Six Time-Wasting Practices CIOs Need to Stop Doing to Improve Performance

Great post on Chief Information Officers:

SNIP
http://www.govtech.net/magazine/story.php?id=105126
Gartner's 'hit list' advises CIOs to:
Stop Being the Budget-Priority Police -- Ensure that your IT organization minimizes boundary disputes when business units use technology, particularly if business units have control over discretionary spending. It's more important for CIOs to ensure that the enterprise uses technology effectively than to provide all the technology through their own IT organizations. Initial support and education may be needed so people can regulate their priorities.

Stop Using Enterprise Architecture as a Command and Control Tool -- Rigid standards and policies might make it easier to reduce risk in system changes, but this approach reinforces the traditional view that the IT organization doesn't understand how the enterprise needs to respond quickly to business or market changes. Don't use architecture to control priorities and direct details of business applications; rather, use it to enable coherence.

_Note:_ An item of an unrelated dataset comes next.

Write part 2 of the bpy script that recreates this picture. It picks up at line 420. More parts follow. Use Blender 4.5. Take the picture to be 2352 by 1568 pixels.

Stop Communicating Using IT Metrics; Focus on Business Performance -- The focus should be on a manageable number of IT value indicators that are meaningful to business leaders. They should be linked to familiar business measures, such as business goals, business strategies or business processes, and should show the current status and progress to date. Ideally, these indicators should be jointly reported on with the appropriate business unit, or included in the business unit leader's dashboard.

Stop the Proliferation of Applications, Infrastructure and IT Governance Committees -- There's often a common, underlying cause of ill-disciplined enterprise decision making. The critical action to fix these problems is to create and repeatedly exploit a strategic portfolio of applications and infrastructure capabilities, with associated rationalization of IT governance. This means using enterprise architecture and related mechanisms to ensure coherence.

Stop Defining Services in Technical Rather Than Business Terms -- The key recommendation is to simplify the number of services offered, bundle them into a logical group and describe services so they reflect user-based activities or processes -- for example, "adding new employees," which might include a suite of services, including PC, telecom and mobile device support; or "Work space design and installation."

Stop Wasting Time Apologizing for Past Problems -- Credibility requires building strong personal relationships. It means being politically smart, integrating IT objectives with enterprise objectives and anticipating business needs to deploy a predictable stream of technology that enables business solutions. Repeated apologies diminish that.
END SNIP

In some organizations, IT is set up to be reactionary instead of proactive. A forward thinking CIO would see the potential savings in projects instead of creating a command and control environment.